Abstract

Organic redox-active compounds are promising alternatives to traditional inorganic analogs in organic batteries owing to their high energy density and tunable redox potentials. However, their poor cycling stability due to undesired dissolution in electrolytes and low electronic conductivity limit their applications. Herein, we report the large π-conjugated condensed aromatic structures/extended π-conjugation of perylene-based aromatic polyimide (namely, 5,12-bis(pyren-1-ylamino)perylenediimide– hydrazine, BA-PI) as cathode for use in lithium-ion batteries. This cathode is synthesized by one-step polymerization reaction between the aminopyrene-substituted at the 1,7-bay area of perylene-3,4:9,10-tetracarboxylic dianhydride (PTCDA) unit and hydrazine hydrate.
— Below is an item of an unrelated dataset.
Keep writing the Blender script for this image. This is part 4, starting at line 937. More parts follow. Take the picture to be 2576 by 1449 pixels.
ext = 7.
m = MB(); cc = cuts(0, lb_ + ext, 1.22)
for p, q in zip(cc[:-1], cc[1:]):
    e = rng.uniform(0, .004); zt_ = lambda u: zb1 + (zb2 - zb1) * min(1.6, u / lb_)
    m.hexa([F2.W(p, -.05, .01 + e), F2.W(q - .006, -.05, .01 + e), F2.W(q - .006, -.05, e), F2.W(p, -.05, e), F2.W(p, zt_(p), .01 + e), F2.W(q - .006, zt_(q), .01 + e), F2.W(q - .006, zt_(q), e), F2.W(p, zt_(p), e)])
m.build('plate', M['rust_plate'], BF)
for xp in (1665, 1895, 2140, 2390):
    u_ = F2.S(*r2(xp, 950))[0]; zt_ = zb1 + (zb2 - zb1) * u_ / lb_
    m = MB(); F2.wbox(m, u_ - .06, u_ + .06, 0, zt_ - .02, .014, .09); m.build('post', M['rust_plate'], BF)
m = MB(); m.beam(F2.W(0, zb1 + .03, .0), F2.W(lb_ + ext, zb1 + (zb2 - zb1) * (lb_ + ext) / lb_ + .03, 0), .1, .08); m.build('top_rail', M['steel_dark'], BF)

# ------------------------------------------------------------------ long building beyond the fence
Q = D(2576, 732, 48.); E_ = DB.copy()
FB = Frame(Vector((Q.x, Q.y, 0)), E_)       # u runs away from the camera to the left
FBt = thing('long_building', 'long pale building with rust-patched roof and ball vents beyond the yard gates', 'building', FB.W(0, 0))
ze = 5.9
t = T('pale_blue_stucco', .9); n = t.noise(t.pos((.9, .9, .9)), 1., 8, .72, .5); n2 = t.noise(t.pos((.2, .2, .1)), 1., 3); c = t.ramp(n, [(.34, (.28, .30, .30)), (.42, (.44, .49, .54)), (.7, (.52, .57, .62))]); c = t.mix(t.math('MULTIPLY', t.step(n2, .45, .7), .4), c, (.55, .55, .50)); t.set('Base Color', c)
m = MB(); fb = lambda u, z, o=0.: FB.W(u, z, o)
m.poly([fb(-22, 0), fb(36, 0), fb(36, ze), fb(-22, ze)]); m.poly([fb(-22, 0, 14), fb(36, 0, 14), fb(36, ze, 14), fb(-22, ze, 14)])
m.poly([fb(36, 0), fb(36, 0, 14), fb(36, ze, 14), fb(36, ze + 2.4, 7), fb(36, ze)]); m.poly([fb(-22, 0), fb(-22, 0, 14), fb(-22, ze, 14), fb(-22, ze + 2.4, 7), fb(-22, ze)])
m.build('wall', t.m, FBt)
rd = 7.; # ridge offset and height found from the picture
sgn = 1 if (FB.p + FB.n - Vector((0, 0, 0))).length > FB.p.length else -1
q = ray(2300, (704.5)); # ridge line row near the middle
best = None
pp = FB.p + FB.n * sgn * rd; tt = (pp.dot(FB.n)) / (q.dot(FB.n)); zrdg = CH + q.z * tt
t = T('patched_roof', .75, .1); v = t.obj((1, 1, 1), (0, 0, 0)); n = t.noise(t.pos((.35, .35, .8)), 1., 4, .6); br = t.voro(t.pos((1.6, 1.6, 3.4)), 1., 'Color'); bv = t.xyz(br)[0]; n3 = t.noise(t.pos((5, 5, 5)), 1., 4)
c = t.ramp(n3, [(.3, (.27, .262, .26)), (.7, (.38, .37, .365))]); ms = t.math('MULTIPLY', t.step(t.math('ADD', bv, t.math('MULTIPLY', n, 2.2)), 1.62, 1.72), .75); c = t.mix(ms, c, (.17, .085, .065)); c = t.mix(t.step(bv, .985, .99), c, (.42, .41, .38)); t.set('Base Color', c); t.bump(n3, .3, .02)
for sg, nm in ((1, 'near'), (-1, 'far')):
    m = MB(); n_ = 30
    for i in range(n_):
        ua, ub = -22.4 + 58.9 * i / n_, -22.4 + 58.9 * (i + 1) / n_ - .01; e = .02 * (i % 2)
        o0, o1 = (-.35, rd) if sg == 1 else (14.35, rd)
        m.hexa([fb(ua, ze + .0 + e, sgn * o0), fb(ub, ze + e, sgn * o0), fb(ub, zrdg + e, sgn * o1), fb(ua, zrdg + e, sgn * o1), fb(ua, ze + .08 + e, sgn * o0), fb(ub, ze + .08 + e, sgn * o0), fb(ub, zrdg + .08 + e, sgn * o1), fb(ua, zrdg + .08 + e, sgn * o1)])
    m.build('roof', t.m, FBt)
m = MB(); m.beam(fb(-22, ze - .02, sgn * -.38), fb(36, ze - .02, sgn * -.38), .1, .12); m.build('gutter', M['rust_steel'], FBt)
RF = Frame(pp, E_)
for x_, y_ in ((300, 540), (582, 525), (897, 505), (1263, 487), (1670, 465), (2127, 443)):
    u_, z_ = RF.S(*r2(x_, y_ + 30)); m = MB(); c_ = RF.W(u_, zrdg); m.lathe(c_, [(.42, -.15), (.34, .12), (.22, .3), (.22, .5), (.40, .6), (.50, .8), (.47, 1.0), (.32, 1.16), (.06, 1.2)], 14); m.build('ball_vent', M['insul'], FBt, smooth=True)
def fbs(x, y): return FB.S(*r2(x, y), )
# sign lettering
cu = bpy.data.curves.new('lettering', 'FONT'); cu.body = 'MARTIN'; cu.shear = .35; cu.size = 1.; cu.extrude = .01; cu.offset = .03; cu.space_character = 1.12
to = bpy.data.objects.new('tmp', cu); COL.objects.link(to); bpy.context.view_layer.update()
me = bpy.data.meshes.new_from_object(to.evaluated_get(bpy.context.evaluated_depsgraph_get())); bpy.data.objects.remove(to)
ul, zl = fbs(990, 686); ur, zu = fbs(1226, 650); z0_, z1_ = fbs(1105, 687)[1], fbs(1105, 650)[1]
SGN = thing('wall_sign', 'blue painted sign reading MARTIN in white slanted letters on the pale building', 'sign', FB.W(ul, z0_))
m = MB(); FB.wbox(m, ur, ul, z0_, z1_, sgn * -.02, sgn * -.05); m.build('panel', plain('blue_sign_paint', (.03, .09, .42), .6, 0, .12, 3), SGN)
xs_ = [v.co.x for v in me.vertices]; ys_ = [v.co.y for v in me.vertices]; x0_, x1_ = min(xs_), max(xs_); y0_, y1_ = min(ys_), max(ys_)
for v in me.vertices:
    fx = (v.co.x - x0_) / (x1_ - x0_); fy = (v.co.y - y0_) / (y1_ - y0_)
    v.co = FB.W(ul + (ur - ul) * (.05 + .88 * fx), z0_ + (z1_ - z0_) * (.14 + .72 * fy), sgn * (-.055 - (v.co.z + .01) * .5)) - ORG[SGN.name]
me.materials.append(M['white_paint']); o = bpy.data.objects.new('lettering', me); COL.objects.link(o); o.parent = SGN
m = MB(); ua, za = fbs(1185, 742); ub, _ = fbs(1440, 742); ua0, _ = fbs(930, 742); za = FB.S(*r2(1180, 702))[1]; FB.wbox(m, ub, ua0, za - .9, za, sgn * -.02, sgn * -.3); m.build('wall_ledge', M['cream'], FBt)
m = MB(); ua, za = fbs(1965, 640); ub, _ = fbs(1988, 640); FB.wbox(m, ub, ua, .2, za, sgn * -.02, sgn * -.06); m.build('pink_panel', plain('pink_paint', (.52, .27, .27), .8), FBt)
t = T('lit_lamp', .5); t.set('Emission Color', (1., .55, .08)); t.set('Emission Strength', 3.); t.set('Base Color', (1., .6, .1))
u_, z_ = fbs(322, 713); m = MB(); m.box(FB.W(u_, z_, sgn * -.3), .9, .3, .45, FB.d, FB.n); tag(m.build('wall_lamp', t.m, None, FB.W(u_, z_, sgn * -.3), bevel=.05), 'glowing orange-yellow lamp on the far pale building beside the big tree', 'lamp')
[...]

The half-cell battery employing BA-PI exhibits an initial discharge capacity of ∼51 mAh g–1 in the potential range of 1.5–3.5 V vs Li+/Li, which is ∼78% of its theoretical value (∼65.46 mAh g–1). Further, a different BA-PI-based cell delivers initial discharge capacity of ∼85 mAh g–1. When the deep-discharging to 0.01 V vs Li+/Li (at the very low voltage of <1.5 V), about 34 Li+ ions can be incorporated into a BA-PI electrode on copper foil as a current collector, exhibiting an extremely high specific capacity of ∼1096 mAh g–1. Moreover, the non-bay-substituted perylene-based aromatic polyimide, as control cathode, has delivered a discharge capacity of ∼129 mAh g–1 and shows good cyclic stability, indicating that such perylene-based aromatic polyimides are promising organic cathode materials for high-capacity lithium–polyimide batteries.